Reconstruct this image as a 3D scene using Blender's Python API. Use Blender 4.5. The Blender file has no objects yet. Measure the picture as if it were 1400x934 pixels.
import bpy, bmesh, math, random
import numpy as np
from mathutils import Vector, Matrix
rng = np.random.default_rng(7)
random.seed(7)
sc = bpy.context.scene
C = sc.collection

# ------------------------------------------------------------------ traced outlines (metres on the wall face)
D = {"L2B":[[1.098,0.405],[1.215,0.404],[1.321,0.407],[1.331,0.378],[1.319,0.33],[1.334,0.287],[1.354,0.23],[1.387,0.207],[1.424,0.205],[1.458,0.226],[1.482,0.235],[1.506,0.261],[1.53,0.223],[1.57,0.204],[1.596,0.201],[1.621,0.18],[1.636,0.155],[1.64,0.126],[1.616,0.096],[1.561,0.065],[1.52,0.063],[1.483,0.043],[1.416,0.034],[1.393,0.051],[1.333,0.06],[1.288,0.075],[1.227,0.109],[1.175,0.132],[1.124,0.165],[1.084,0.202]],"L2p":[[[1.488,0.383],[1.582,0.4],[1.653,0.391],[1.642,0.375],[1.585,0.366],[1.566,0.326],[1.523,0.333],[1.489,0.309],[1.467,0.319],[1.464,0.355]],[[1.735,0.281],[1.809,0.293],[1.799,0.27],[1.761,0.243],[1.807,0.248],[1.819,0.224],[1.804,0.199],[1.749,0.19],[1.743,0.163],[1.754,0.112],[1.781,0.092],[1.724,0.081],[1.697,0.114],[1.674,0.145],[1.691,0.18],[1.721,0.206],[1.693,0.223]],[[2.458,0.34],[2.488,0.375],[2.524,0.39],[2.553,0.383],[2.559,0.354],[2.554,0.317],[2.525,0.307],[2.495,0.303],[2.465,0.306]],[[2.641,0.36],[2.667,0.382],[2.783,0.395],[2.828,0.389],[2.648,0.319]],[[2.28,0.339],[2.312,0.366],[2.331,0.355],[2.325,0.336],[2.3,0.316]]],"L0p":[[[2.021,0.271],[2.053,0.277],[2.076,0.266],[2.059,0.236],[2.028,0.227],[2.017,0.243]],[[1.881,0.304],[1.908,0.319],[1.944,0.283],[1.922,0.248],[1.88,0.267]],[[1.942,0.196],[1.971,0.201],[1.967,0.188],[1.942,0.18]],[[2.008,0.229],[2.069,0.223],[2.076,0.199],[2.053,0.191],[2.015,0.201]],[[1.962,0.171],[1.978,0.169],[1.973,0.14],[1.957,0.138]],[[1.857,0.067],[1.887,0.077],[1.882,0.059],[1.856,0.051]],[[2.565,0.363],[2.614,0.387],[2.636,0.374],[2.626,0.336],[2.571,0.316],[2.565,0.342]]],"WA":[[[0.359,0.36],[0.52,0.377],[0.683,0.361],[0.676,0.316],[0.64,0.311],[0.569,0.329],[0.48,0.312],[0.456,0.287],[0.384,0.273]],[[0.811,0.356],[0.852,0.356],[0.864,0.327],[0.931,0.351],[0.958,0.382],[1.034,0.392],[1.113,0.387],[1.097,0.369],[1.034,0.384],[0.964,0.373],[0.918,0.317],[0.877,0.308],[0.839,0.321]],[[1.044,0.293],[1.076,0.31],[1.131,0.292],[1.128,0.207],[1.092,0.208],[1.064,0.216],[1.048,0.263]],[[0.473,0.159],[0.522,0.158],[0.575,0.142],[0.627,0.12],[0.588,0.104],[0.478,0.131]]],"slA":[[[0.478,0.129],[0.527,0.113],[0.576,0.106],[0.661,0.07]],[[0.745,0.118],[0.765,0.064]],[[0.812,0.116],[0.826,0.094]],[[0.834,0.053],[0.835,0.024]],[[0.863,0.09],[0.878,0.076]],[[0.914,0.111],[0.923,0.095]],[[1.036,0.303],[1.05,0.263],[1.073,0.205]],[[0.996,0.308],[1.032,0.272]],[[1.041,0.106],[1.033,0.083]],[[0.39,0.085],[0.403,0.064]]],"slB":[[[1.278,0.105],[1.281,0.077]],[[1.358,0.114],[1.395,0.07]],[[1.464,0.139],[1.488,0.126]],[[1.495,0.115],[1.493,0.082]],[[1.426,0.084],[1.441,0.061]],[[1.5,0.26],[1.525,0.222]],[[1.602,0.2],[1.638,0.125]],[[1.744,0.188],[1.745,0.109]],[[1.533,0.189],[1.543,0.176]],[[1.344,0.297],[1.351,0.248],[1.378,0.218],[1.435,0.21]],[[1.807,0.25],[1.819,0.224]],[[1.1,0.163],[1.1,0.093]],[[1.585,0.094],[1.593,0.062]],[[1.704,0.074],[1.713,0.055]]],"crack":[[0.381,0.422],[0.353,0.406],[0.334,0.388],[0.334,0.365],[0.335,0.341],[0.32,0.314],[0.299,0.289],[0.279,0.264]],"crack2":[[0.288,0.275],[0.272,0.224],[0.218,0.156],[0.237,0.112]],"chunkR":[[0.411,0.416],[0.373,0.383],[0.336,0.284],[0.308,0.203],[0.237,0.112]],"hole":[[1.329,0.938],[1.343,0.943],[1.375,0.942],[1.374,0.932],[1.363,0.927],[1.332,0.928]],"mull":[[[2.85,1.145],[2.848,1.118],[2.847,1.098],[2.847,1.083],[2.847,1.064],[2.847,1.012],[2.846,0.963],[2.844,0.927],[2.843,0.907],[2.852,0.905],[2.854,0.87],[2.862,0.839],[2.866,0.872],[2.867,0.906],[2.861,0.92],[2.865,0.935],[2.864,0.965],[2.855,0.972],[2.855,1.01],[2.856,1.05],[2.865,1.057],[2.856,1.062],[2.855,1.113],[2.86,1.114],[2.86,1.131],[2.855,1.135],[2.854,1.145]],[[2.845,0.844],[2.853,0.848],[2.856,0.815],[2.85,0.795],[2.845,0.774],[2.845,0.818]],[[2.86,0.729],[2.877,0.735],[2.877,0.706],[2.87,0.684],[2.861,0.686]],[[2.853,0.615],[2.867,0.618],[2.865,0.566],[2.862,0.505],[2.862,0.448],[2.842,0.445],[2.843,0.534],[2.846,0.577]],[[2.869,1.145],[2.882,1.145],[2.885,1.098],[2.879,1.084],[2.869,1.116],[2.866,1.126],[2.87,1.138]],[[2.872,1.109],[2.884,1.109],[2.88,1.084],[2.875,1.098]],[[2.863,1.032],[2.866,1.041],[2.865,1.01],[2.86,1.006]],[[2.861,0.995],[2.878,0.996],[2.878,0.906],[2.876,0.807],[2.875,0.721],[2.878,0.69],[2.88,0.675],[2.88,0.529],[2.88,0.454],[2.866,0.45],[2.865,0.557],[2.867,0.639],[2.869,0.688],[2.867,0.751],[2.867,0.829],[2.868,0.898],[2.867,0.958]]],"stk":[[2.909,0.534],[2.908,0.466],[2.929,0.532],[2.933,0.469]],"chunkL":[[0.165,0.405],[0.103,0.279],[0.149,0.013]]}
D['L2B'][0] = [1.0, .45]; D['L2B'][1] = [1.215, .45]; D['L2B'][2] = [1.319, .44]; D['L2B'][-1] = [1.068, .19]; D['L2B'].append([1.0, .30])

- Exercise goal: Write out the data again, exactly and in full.

- Response to the exercise:
Reconstruct this image as a 3D scene using Blender's Python API. Use Blender 4.5. The Blender file has no objects yet. Measure the picture as if it were 1400x934 pixels.
import bpy, bmesh, math, random
import numpy as np
from mathutils import Vector, Matrix
rng = np.random.default_rng(7)
random.seed(7)
sc = bpy.context.scene
C = sc.collection

# ------------------------------------------------------------------ traced outlines (metres on the wall face)
D = {"L2B":[[1.098,0.405],[1.215,0.404],[1.321,0.407],[1.331,0.378],[1.319,0.33],[1.334,0.287],[1.354,0.23],[1.387,0.207],[1.424,0.205],[1.458,0.226],[1.482,0.235],[1.506,0.261],[1.53,0.223],[1.57,0.204],[1.596,0.201],[1.621,0.18],[1.636,0.155],[1.64,0.126],[1.616,0.096],[1.561,0.065],[1.52,0.063],[1.483,0.043],[1.416,0.034],[1.393,0.051],[1.333,0.06],[1.288,0.075],[1.227,0.109],[1.175,0.132],[1.124,0.165],[1.084,0.202]],"L2p":[[[1.488,0.383],[1.582,0.4],[1.653,0.391],[1.642,0.375],[1.585,0.366],[1.566,0.326],[1.523,0.333],[1.489,0.309],[1.467,0.319],[1.464,0.355]],[[1.735,0.281],[1.809,0.293],[1.799,0.27],[1.761,0.243],[1.807,0.248],[1.819,0.224],[1.804,0.199],[1.749,0.19],[1.743,0.163],[1.754,0.112],[1.781,0.092],[1.724,0.081],[1.697,0.114],[1.674,0.145],[1.691,0.18],[1.721,0.206],[1.693,0.223]],[[2.458,0.34],[2.488,0.375],[2.524,0.39],[2.553,0.383],[2.559,0.354],[2.554,0.317],[2.525,0.307],[2.495,0.303],[2.465,0.306]],[[2.641,0.36],[2.667,0.382],[2.783,0.395],[2.828,0.389],[2.648,0.319]],[[2.28,0.339],[2.312,0.366],[2.331,0.355],[2.325,0.336],[2.3,0.316]]],"L0p":[[[2.021,0.271],[2.053,0.277],[2.076,0.266],[2.059,0.236],[2.028,0.227],[2.017,0.243]],[[1.881,0.304],[1.908,0.319],[1.944,0.283],[1.922,0.248],[1.88,0.267]],[[1.942,0.196],[1.971,0.201],[1.967,0.188],[1.942,0.18]],[[2.008,0.229],[2.069,0.223],[2.076,0.199],[2.053,0.191],[2.015,0.201]],[[1.962,0.171],[1.978,0.169],[1.973,0.14],[1.957,0.138]],[[1.857,0.067],[1.887,0.077],[1.882,0.059],[1.856,0.051]],[[2.565,0.363],[2.614,0.387],[2.636,0.374],[2.626,0.336],[2.571,0.316],[2.565,0.342]]],"WA":[[[0.359,0.36],[0.52,0.377],[0.683,0.361],[0.676,0.316],[0.64,0.311],[0.569,0.329],[0.48,0.312],[0.456,0.287],[0.384,0.273]],[[0.811,0.356],[0.852,0.356],[0.864,0.327],[0.931,0.351],[0.958,0.382],[1.034,0.392],[1.113,0.387],[1.097,0.369],[1.034,0.384],[0.964,0.373],[0.918,0.317],[0.877,0.308],[0.839,0.321]],[[1.044,0.293],[1.076,0.31],[1.131,0.292],[1.128,0.207],[1.092,0.208],[1.064,0.216],[1.048,0.263]],[[0.473,0.159],[0.522,0.158],[0.575,0.142],[0.627,0.12],[0.588,0.104],[0.478,0.131]]],"slA":[[[0.478,0.129],[0.527,0.113],[0.576,0.106],[0.661,0.07]],[[0.745,0.118],[0.765,0.064]],[[0.812,0.116],[0.826,0.094]],[[0.834,0.053],[0.835,0.024]],[[0.863,0.09],[0.878,0.076]],[[0.914,0.111],[0.923,0.095]],[[1.036,0.303],[1.05,0.263],[1.073,0.205]],[[0.996,0.308],[1.032,0.272]],[[1.041,0.106],[1.033,0.083]],[[0.39,0.085],[0.403,0.064]]],"slB":[[[1.278,0.105],[1.281,0.077]],[[1.358,0.114],[1.395,0.07]],[[1.464,0.139],[1.488,0.126]],[[1.495,0.115],[1.493,0.082]],[[1.426,0.084],[1.441,0.061]],[[1.5,0.26],[1.525,0.222]],[[1.602,0.2],[1.638,0.125]],[[1.744,0.188],[1.745,0.109]],[[1.533,0.189],[1.543,0.176]],[[1.344,0.297],[1.351,0.248],[1.378,0.218],[1.435,0.21]],[[1.807,0.25],[1.819,0.224]],[[1.1,0.163],[1.1,0.093]],[[1.585,0.094],[1.593,0.062]],[[1.704,0.074],[1.713,0.055]]],"crack":[[0.381,0.422],[0.353,0.406],[0.334,0.388],[0.334,0.365],[0.335,0.341],[0.32,0.314],[0.299,0.289],[0.279,0.264]],"crack2":[[0.288,0.275],[0.272,0.224],[0.218,0.156],[0.237,0.112]],"chunkR":[[0.411,0.416],[0.373,0.383],[0.336,0.284],[0.308,0.203],[0.237,0.112]],"hole":[[1.329,0.938],[1.343,0.943],[1.375,0.942],[1.374,0.932],[1.363,0.927],[1.332,0.928]],"mull":[[[2.85,1.145],[2.848,1.118],[2.847,1.098],[2.847,1.083],[2.847,1.064],[2.847,1.012],[2.846,0.963],[2.844,0.927],[2.843,0.907],[2.852,0.905],[2.854,0.87],[2.862,0.839],[2.866,0.872],[2.867,0.906],[2.861,0.92],[2.865,0.935],[2.864,0.965],[2.855,0.972],[2.855,1.01],[2.856,1.05],[2.865,1.057],[2.856,1.062],[2.855,1.113],[2.86,1.114],[2.86,1.131],[2.855,1.135],[2.854,1.145]],[[2.845,0.844],[2.853,0.848],[2.856,0.815],[2.85,0.795],[2.845,0.774],[2.845,0.818]],[[2.86,0.729],[2.877,0.735],[2.877,0.706],[2.87,0.684],[2.861,0.686]],[[2.853,0.615],[2.867,0.618],[2.865,0.566],[2.862,0.505],[2.862,0.448],[2.842,0.445],[2.843,0.534],[2.846,0.577]],[[2.869,1.145],[2.882,1.145],[2.885,1.098],[2.879,1.084],[2.869,1.116],[2.866,1.126],[2.87,1.138]],[[2.872,1.109],[2.884,1.109],[2.88,1.084],[2.875,1.098]],[[2.863,1.032],[2.866,1.041],[2.865,1.01],[2.86,1.006]],[[2.861,0.995],[2.878,0.996],[2.878,0.906],[2.876,0.807],[2.875,0.721],[2.878,0.69],[2.88,0.675],[2.88,0.529],[2.88,0.454],[2.866,0.45],[2.865,0.557],[2.867,0.639],[2.869,0.688],[2.867,0.751],[2.867,0.829],[2.868,0.898],[2.867,0.958]]],"stk":[[2.909,0.534],[2.908,0.466],[2.929,0.532],[2.933,0.469]],"chunkL":[[0.165,0.405],[0.103,0.279],[0.149,0.013]]}
D['L2B'][0] = [1.0, .45]; D['L2B'][1] = [1.215, .45]; D['L2B'][2] = [1.319, .44]; D['L2B'][-1] = [1.068, .19]; D['L2B'].append([1.0, .30])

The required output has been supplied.